L'autore parte dalla Chiesa apostolica, in cui il problema non aveva ancora ricevuto una risposta univoca. Una svolta si segnala dal IV secolo, con il XXXIII canone del concilio di Elvira, che prescrive il celibato a vescovi, presbiteri e diaconi in Spagna. Inizia di qui il processo di divergenza sulla questione tra Occidente e Oriente, sebbene il Primo Concilio ecumenico di Nicea approva dei canoni che consentono agli sposati di farsi preti. Nel 692 il concilio di Trullo introduce l'obbligo del celibato per i candidati alla consacrazione episcopale.
In Occidente l'introduzione progressiva avviene intorno al 1000 in seguito alla decadenza morale del clero, per evitare nepotismi e trasmissioni ereditarie di parrocchie, diocesi ecc. Nel 1075 Gregorio VII vieta al clero sposato di celebrare la messa. Il processo di introduzione e appoggio del celibato continua fino al XVI secolo, quando il problema viene risollevato dai protestanti, che rifiutano il celibato come pratica introdotta dalla Chiesa cattolica. Lo stesso tema viene riproposto all'inizio del XX secolo dai modernisti.
Il Vaticano II, che si svolge all'insegna di un rinnovamento della vita ecclesiale, si pronuncia per il celibato precisando però che "il celibato non è richiesto obbligatoriamente per l'ordinazione presbiterale" (Costituzione sulla Chiesa), in riferimento al diaconato e alla pratica in vigore nelle Chiese orientali.
Giovanni Paolo II ha una posizione conservatrice, anche se nel 1993 ha ammesso che "il celibato non ha un legame sostanziale con il sacerdozio. Gesù non ha istituito una legge di questo genere, ma l'ha proposto semplicemente come ideale".
Oggi vi sono tentativi per far cambiare alla Chiesa cattolica la sua posizione tradizionale: sia da parte di riformatori al suo interno, sia da esponenti anticlericali che screditano la Chiesa pubblicizzando in ogni modo l'immoralità del clero (cfr. pedofilia in America ecc., su cui fornisce molti dati). Inoltre, l'abolizione del celibato favorirebbe le vocazioni, attualmente in grave crisi: secondo dati di studiosi americani, il 35-40% delle parrocchie cattoliche del mondo non hanno un prete stabile, ed esistono 60.000 preti che si sono sposati e sarebbero disposti a tornare al loro posto se la Chiesa lo consentisse loro. Un quarto circa dei fedeli cattolici è favorevole al matrimonio dei preti, e perfino qualche vescovo appoggia tali posizioni.
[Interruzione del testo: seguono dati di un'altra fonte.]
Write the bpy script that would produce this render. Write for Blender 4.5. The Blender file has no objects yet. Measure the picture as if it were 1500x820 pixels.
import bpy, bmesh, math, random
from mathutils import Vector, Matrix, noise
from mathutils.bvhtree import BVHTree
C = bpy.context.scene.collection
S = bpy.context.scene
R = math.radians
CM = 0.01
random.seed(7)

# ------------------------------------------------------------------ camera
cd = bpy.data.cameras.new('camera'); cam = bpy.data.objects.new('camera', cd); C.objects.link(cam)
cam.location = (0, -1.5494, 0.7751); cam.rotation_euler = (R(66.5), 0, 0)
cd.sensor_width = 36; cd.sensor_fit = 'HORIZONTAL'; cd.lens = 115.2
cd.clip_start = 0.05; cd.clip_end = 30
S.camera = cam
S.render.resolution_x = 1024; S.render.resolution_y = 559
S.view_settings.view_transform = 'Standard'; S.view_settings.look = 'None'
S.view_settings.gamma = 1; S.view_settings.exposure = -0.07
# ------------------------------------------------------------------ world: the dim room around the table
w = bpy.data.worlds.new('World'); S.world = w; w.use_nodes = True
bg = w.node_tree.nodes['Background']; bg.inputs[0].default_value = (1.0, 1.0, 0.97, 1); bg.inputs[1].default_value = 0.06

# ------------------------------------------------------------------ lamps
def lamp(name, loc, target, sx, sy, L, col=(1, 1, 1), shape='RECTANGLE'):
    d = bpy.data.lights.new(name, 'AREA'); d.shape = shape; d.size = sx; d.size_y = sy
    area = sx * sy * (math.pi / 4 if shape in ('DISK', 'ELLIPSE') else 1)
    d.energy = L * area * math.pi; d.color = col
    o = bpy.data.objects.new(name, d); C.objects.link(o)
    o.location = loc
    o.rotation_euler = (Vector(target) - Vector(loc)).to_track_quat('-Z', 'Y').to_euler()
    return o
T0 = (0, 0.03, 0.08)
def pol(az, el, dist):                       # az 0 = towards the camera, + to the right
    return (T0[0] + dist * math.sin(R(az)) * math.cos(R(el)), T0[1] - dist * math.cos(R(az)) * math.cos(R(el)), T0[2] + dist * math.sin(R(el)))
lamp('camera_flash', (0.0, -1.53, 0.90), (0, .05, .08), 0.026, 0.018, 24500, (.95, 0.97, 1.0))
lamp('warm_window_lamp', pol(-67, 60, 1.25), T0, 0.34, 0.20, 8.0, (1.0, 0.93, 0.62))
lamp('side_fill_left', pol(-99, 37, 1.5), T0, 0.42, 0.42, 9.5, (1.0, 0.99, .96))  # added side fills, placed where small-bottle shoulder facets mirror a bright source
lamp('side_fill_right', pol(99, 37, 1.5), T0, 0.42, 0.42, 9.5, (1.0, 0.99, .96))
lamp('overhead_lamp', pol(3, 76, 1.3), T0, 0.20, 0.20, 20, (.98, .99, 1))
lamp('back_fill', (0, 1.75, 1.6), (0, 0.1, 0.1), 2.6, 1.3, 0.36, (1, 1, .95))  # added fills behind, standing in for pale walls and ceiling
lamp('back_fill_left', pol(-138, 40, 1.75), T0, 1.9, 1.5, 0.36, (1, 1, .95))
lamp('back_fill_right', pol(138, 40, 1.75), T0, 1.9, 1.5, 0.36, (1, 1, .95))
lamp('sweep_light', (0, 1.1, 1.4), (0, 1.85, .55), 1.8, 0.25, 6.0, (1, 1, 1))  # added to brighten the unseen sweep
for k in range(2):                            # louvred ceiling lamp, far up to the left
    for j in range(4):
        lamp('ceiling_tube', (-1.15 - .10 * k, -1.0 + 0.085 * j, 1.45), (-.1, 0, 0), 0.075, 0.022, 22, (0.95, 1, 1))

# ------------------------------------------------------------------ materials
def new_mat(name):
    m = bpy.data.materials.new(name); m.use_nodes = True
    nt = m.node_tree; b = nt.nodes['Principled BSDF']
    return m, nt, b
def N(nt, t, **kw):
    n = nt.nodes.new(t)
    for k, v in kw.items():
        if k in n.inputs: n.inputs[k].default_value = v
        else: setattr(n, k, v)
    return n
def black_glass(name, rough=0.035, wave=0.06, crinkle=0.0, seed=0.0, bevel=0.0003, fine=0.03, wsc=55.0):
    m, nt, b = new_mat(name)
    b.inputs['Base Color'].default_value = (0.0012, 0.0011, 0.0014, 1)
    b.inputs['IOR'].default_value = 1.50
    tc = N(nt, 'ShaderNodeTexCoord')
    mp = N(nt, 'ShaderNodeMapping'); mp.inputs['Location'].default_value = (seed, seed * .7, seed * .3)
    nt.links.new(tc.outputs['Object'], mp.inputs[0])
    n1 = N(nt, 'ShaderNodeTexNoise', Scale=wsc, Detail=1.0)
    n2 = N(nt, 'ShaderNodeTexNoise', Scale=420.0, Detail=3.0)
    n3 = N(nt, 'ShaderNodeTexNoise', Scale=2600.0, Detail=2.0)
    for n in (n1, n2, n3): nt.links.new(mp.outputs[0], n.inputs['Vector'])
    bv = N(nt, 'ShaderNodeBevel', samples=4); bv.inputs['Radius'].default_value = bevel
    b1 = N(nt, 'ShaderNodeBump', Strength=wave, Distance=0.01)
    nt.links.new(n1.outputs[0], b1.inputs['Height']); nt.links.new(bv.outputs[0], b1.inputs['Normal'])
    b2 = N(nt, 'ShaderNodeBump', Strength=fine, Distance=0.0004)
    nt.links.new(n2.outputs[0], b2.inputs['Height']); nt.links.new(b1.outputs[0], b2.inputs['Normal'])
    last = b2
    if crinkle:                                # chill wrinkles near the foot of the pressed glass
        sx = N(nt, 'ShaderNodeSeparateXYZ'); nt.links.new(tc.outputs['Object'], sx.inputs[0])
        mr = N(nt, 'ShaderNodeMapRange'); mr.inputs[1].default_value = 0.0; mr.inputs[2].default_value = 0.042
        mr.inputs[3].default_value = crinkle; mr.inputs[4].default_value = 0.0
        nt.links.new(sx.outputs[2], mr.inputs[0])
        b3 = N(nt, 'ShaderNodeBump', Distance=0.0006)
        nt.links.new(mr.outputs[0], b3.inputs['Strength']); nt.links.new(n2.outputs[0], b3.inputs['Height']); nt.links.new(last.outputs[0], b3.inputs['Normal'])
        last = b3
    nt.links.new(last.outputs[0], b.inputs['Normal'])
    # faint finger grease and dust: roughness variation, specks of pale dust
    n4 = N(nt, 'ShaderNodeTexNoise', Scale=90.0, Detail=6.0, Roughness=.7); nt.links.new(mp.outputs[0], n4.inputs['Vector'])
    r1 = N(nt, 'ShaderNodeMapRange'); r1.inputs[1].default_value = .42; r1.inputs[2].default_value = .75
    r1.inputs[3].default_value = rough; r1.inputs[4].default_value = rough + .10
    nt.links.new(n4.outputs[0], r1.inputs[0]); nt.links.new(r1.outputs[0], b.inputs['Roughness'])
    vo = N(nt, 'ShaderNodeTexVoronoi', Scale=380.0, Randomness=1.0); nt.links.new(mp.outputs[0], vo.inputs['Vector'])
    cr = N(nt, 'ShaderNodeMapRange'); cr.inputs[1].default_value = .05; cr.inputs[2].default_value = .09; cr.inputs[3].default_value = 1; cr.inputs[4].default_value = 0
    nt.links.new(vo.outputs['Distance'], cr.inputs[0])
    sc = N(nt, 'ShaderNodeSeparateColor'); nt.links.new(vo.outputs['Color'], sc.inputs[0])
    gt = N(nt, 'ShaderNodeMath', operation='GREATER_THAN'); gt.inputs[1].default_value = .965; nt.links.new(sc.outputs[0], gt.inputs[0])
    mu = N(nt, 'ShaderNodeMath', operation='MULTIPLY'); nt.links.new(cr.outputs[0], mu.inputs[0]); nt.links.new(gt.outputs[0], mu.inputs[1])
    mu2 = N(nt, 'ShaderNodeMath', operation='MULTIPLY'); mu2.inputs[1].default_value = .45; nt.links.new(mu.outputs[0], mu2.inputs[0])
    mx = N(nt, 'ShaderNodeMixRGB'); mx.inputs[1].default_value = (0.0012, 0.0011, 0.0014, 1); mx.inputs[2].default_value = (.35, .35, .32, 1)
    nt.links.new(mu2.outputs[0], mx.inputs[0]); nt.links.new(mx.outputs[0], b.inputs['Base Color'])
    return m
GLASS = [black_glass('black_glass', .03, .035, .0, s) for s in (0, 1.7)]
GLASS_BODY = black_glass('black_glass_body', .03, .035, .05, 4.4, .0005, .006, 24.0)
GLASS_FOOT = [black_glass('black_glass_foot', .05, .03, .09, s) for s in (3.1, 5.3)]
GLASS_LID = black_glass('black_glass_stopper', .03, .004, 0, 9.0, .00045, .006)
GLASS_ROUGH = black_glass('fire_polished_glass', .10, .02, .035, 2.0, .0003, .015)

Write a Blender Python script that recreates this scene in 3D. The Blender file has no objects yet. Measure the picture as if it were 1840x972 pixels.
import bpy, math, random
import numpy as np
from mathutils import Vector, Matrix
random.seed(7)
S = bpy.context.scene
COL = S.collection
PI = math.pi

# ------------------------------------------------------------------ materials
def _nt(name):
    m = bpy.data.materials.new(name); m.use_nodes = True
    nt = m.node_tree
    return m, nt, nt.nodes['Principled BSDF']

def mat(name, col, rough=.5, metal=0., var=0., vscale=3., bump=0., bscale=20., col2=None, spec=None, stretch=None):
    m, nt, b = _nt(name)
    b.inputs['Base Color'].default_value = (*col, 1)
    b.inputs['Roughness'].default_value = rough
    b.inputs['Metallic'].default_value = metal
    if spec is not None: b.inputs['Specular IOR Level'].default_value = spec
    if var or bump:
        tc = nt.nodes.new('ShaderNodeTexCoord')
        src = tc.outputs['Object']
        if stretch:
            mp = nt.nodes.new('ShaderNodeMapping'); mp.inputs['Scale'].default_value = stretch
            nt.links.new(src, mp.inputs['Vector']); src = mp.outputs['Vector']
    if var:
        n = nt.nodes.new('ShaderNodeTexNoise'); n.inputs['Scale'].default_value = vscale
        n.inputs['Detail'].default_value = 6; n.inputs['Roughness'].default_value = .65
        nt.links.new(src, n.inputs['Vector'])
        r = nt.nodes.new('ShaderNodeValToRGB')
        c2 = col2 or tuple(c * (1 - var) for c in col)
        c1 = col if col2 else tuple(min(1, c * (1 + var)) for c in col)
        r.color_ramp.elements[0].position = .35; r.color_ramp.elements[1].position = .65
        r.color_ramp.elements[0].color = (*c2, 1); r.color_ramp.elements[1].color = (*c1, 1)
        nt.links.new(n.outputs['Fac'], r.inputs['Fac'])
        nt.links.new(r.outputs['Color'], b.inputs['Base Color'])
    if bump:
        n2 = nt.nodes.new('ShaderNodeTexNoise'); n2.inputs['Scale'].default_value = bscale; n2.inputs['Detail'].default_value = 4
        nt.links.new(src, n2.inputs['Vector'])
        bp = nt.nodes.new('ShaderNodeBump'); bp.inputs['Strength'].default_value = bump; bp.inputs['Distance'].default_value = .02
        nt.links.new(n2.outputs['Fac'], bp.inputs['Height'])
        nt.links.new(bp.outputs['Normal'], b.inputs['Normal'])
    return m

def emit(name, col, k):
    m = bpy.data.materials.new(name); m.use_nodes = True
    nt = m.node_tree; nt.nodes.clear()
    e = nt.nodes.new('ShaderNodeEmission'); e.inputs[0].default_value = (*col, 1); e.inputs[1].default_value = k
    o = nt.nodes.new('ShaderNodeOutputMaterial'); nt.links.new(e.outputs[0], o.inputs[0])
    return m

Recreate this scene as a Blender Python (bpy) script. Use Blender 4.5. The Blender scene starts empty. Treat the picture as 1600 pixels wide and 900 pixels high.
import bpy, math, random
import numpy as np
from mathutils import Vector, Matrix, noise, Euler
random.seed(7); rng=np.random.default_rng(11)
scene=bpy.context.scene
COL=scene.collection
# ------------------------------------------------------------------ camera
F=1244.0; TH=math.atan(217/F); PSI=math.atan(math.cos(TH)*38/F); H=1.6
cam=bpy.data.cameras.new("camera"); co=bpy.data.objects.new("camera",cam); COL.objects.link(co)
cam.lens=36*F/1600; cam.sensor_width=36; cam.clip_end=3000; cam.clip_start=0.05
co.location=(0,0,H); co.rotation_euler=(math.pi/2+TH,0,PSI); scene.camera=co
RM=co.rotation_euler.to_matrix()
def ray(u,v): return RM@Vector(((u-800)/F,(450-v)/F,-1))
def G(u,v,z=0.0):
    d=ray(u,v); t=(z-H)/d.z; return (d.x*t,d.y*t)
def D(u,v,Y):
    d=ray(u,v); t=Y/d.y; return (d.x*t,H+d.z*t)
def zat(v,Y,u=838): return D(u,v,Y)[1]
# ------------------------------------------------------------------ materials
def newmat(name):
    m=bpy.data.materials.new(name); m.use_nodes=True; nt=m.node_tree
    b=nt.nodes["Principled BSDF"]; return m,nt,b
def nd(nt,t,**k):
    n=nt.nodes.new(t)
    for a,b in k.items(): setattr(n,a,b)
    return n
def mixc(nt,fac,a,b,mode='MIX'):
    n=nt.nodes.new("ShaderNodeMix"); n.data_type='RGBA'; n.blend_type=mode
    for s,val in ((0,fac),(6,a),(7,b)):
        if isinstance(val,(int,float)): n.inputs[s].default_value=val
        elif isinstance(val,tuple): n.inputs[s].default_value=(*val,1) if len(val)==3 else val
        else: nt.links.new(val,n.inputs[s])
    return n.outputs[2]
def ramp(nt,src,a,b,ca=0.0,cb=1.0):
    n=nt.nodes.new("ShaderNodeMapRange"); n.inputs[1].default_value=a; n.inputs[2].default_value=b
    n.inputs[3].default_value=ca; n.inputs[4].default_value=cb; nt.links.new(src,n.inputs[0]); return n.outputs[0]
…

L'articolo prosegue parlando del celibato come di un "fardello superiore alle forze" di molti, e talvolta non portato neppure dai papa (esempi di Papi ufficialmente sposati, o che comunque ebbero dei figli); tanto più che la Bibbia usa continuamente l'immagine del matrimonio e della procreazione come esempio di benedizione e fecondità data da Dio. È vero però che Cristo fu vergine, e questa è una delle basi su cui si fonda il celibato dei sacerdoti. Una scelta - ribadisce Tret'jakov - praticamente irrealizzabile.
Quindi, al termine della lunga disamina, l'autore torna all'interrogativo sulle scelte che compirà il prossimo papa.